WHAT YOU NEED TO DO ->
Quote from the first line below through the line that contains "SC.camera = camo", both included, and leave the pictures out.

GIVEN DATA ->
#####
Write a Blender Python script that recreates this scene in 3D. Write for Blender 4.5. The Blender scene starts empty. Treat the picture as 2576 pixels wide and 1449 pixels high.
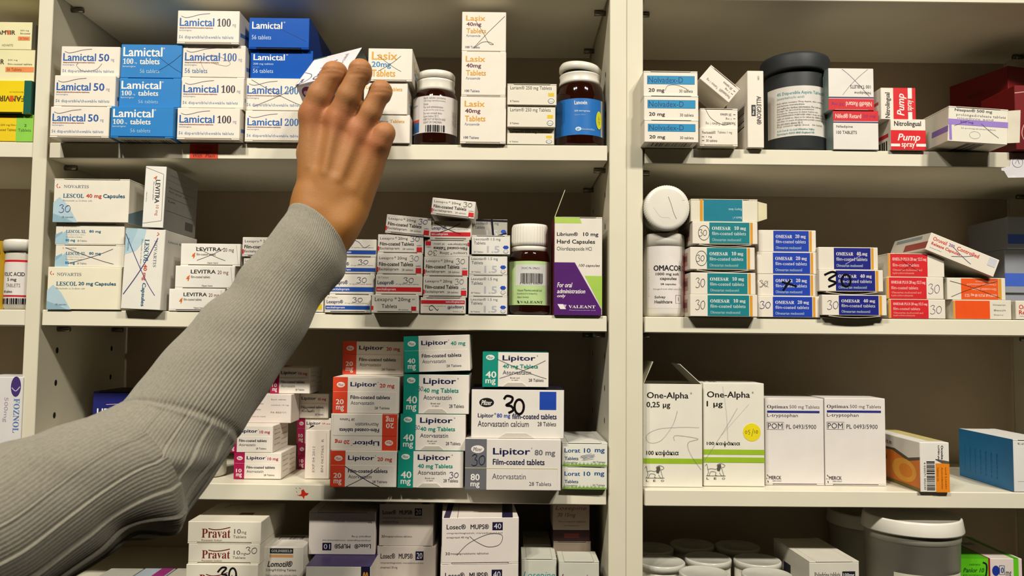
import bpy, bmesh, math, random
import numpy as np
from mathutils import Vector, Matrix
random.seed(7)
SC = bpy.context.scene
COL = SC.collection

# ------------------------------------------------------------------ camera
FPX, PW, PH, CAMD = 2011.35, 2576, 1449, 0.84
PITCH, YAW, ROLL = 0.05829, 0.00686, 0.00999
_cy, _sy, _cp, _sp = math.cos(YAW), math.sin(YAW), math.cos(PITCH), math.sin(PITCH)
FWD = Vector((_sy*_cp, _cy*_cp, _sp))
_rt = Vector((_cy, -_sy, 0)); _up = _rt.cross(FWD)
RGT = math.cos(ROLL)*_rt + math.sin(ROLL)*_up
UPV = -math.sin(ROLL)*_rt + math.cos(ROLL)*_up
CAMP = Vector((0, -CAMD, 0))
cam = bpy.data.cameras.new('camera')
cam.sensor_width = 36.0
cam.lens = FPX/PW*36.0
cam.clip_start = 0.02
cam.dof.use_dof = True
cam.dof.focus_distance = 0.83
cam.dof.aperture_fstop = 9.0
camo = bpy.data.objects.new('camera', cam)
COL.objects.link(camo)
_m = Matrix((RGT, UPV, -FWD)).transposed().to_4x4()
_m.translation = CAMP
camo.matrix_world = _m
SC.camera = camo

# ------------------------------------------------------------------ world, lights, exposure
SC.view_settings.view_transform = 'Standard'
SC.view_settings.look = 'None'
SC.view_settings.gamma = 1.0
SC.view_settings.use_curve_mapping = False
SC.view_settings.exposure = 0.0
wd = bpy.data.worlds.new('room_ambient'); SC.world = wd
wd.use_nodes = True
wd.node_tree.nodes['Background'].inputs[0].default_value = (1.0, 0.83, 0.58, 1)
wd.node_tree.nodes['Background'].inputs[1].default_value = 0.014
for lx, ly in ((-0.80, -1.32), (-0.52, -1.34), (0.72, -1.32), (1.0, -1.34)):
    ld = bpy.data.lights.new('ceiling_spot', 'AREA')
    ld.shape = 'DISK'; ld.size = 0.15; ld.energy = 4.5
    ld.color = (1.0, 0.94, 0.83)
    lo = bpy.data.objects.new('ceiling_spot', ld); COL.objects.link(lo)
    lo.location = (lx, ly, 1.42)
    ld.spread = math.radians(78)
    lo.rotation_euler = (Vector((lx*0.55, 0.0, 0.0))-Vector(lo.location)).to_track_quat('-Z', 'Y').to_euler()

# ------------------------------------------------------------------ pixel -> point on the plane y = Y
def P(px, py, Y):
    d = FWD + RGT*((px-PW/2)/FPX) - UPV*((py-PH/2)/FPX)
    return CAMP + d*((CAMD+Y)/d.y)
def PD(px, py, dist):
    return CAMP + (FWD + RGT*((px-PW/2)/FPX) - UPV*((py-PH/2)/FPX))*dist

# ------------------------------------------------------------------ materials
def lin(h):
    h = h.lstrip('#')
    if len(h) == 3: h = ''.join(c+c for c in h)
    o = []
    for i in (0, 2, 4):
        c = int(h[i:i+2], 16)/255
        o.append(c/12.92 if c <= .04045 else ((c+.055)/1.055)**2.4)
    return o
MATS = {}; ALB = .78
def mat(col, rough=.42, var=.05, scale=60, bump=0.0, coat=0.0, metal=0.0, name='paper'):
    key = (col, rough, var, scale, bump, coat, metal)
    if key in MATS: return MATS[key]
    m = bpy.data.materials.new(name); m.use_nodes = True
    nt = m.node_tree; b = nt.nodes['Principled BSDF']
    c = [x*ALB for x in lin(col)]
    tc = nt.nodes.new('ShaderNodeTexCoord')
    nz = nt.nodes.new('ShaderNodeTexNoise'); nz.inputs['Scale'].default_value = scale
    nz.inputs['Detail'].default_value = 3
    nt.links.new(tc.outputs['Object'], nz.inputs['Vector'])
    rp = nt.nodes.new('ShaderNodeValToRGB')
    rp.color_ramp.elements[0].position = .3; rp.color_ramp.elements[1].position = .7
    rp.color_ramp.elements[0].color = [x*(1-var) for x in c]+[1]
    rp.color_ramp.elements[1].color = [min(1, x*(1+var)) for x in c]+[1]
    nt.links.new(nz.outputs['Fac'], rp.inputs['Fac'])
    nt.links.new(rp.outputs['Color'], b.inputs['Base Color'])
    b.inputs['Roughness'].default_value = rough
    b.inputs['Metallic'].default_value = metal
    b.inputs['Specular IOR Level'].default_value = .35
    if coat:
        b.inputs['Coat Weight'].default_value = coat; b.inputs['Coat Roughness'].default_value = .12
    if bump:
        bp = nt.nodes.new('ShaderNodeBump'); bp.inputs['Strength'].default_value = bump
        bp.inputs['Distance'].default_value = .001
        nt.links.new(nz.outputs['Fac'], bp.inputs['Height'])
        nt.links.new(bp.outputs['Normal'], b.inputs['Normal'])
    MATS[key] = m
    return m
def glassmat(col, rough, trans, name, ior=1.45, var=.1):
    m = mat(col, rough, var, 40, name=name)
    b = m.node_tree.nodes['Principled BSDF']
    b.inputs['Transmission Weight'].default_value = trans
    b.inputs['IOR'].default_value = ior
    b.inputs['Specular IOR Level'].default_value = .5
    return m

# ------------------------------------------------------------------ mesh builder
class MB:
    def __init__(s):
        s.v = []; s.f = []; s.mi = []; s.mats = []; s.sm = []
    def slot(s, m):
        if m not in s.mats: s.mats.append(m)
        return s.mats.index(m)
    def add(s, vs, fs, m, smooth=False):
        o = len(s.v); k = s.slot(m)
        s.v.extend([tuple(x) for x in vs])
        for f in fs:
            s.f.append([i+o for i in f]); s.mi.append(k); s.sm.append(smooth)
    def box(s, x0, y0, z0, x1, y1, z1, m, bev=.0005):
        b = min(bev, (x1-x0)*.3, (y1-y0)*.3, (z1-z0)*.3)
        vs = []; idx = {}
        for sx in (0, 1):
            for sy in (0, 1):
                for sz in (0, 1):
                    X, Y, Z = (x0, x1)[sx], (y0, y1)[sy], (z0, z1)[sz]
                    dx, dy, dz = b*(1-2*sx), b*(1-2*sy), b*(1-2*sz)
                    for ax in range(3):
                        idx[(sx, sy, sz, ax)] = len(vs)
                        vs.append((X+(dx if ax != 0 else 0), Y+(dy if ax != 1 else 0), Z+(dz if ax != 2 else 0)))
        fs = []
        def I(t, ax): return idx[t+(ax,)]
        for ax in range(3):
            for sgn in (0, 1):
                def tt(a, c):
                    t = [0, 0, 0]; t[ax] = sgn; t[(ax+1) % 3] = a; t[(ax+2) % 3] = c
                    return tuple(t)
                q = [I(tt(0, 0), ax), I(tt(1, 0), ax), I(tt(1, 1), ax), I(tt(0, 1), ax)]
                fs.append(q if sgn else q[::-1])
        for ax in range(3):
            a1, a2 = (ax+1) % 3, (ax+2) % 3
            for s1 in (0, 1):
                for s2 in (0, 1):
                    t0 = [0]*3; t0[a1] = s1; t0[a2] = s2; t1 = list(t0); t1[ax] = 1
                    q = [I(tuple(t0), a1), I(tuple(t1), a1), I(tuple(t1), a2), I(tuple(t0), a2)]
                    fs.append(q if s1 != s2 else q[::-1])
        for sx in (0, 1):
            for sy in (0, 1):
                for sz in (0, 1):
                    q = [idx[(sx, sy, sz, a)] for a in range(3)]
                    fs.append(q if (sx+sy+sz) % 2 else q[::-1])
        s.add(vs, fs, m)
    def lathe(s, prof, m, n=48, cx=0, cy=0, smooth=True, rf=None, a0=0, a1=2*math.pi):
        full = abs(a1-a0-2*math.pi) < 1e-6
        k = n if full else n+1
        vs = []
        for r, z in prof:
            for i in range(k):
                a = a0+(a1-a0)*i/n
                rr = r*(rf(a, z) if rf else 1)
                vs.append((cx+rr*math.cos(a), cy+rr*math.sin(a), z))
        fs = []
        for j in range(len(prof)-1):
            for i in range(n):
                i2 = (i+1) % k
                fs.append([j*k+i, j*k+i2, (j+1)*k+i2, (j+1)*k+i])
        if full:
            if prof[0][0] > 1e-5: fs.append([i for i in range(k)][::-1])
            if prof[-1][0] > 1e-5: fs.append([(len(prof)-1)*k+i for i in range(k)])
        s.add(vs, fs, m, smooth)
    def tube(s, pts, r, m, n=8):
        vs = []; fs = []
        for j, p in enumerate(pts):
            p = Vector(p)
            t = (Vector(pts[min(j+1, len(pts)-1)])-Vector(pts[max(j-1, 0)])).normalized()
            a = t.orthogonal().normalized(); b = t.cross(a)
            for i in range(n):
                q = 2*math.pi*i/n
                vs.append(p+a*r*math.cos(q)+b*r*math.sin(q))
        for j in range(len(pts)-1):
            for i in range(n):
                fs.append([j*n+i, j*n+(i+1) % n, (j+1)*n+(i+1) % n, (j+1)*n+i])
        fs.append(list(range(n))[::-1]); fs.append([(len(pts)-1)*n+i for i in range(n)])
        s.add(vs, fs, m, True)
    def xform(s, M):
        s.v = [tuple(M @ Vector(x)) for x in s.v]
    def build(s, name, parent=None, loc=None, M=None):
        me = bpy.data.meshes.new(name)
        me.from_pydata(s.v, [], s.f)
        for m in s.mats: me.materials.append(m)
        me.polygons.foreach_set('material_index', s.mi)
        me.polygons.foreach_set('use_smooth', s.sm)
        me.update()
        o = bpy.data.objects.new(name, me); COL.objects.link(o)
        if M is not None: o.matrix_world = M
        elif loc is not None: o.location = loc
        if parent: o.parent = parent
        return o
def tag(o, label, cat, group=None, kind=None):
    o['label'] = label
    if cat: o['category'] = cat
    if group: o['group'] = group
    if kind: o['kind'] = kind
    return o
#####
FINAL RESULT ->
Write a Blender Python script that recreates this scene in 3D. Write for Blender 4.5. The Blender scene starts empty. Treat the picture as 2576 pixels wide and 1449 pixels high.
import bpy, bmesh, math, random
import numpy as np
from mathutils import Vector, Matrix
random.seed(7)
SC = bpy.context.scene
COL = SC.collection

# ------------------------------------------------------------------ camera
FPX, PW, PH, CAMD = 2011.35, 2576, 1449, 0.84
PITCH, YAW, ROLL = 0.05829, 0.00686, 0.00999
_cy, _sy, _cp, _sp = math.cos(YAW), math.sin(YAW), math.cos(PITCH), math.sin(PITCH)
FWD = Vector((_sy*_cp, _cy*_cp, _sp))
_rt = Vector((_cy, -_sy, 0)); _up = _rt.cross(FWD)
RGT = math.cos(ROLL)*_rt + math.sin(ROLL)*_up
UPV = -math.sin(ROLL)*_rt + math.cos(ROLL)*_up
CAMP = Vector((0, -CAMD, 0))
cam = bpy.data.cameras.new('camera')
cam.sensor_width = 36.0
cam.lens = FPX/PW*36.0
cam.clip_start = 0.02
cam.dof.use_dof = True
cam.dof.focus_distance = 0.83
cam.dof.aperture_fstop = 9.0
camo = bpy.data.objects.new('camera', cam)
COL.objects.link(camo)
_m = Matrix((RGT, UPV, -FWD)).transposed().to_4x4()
_m.translation = CAMP
camo.matrix_world = _m
SC.camera = camo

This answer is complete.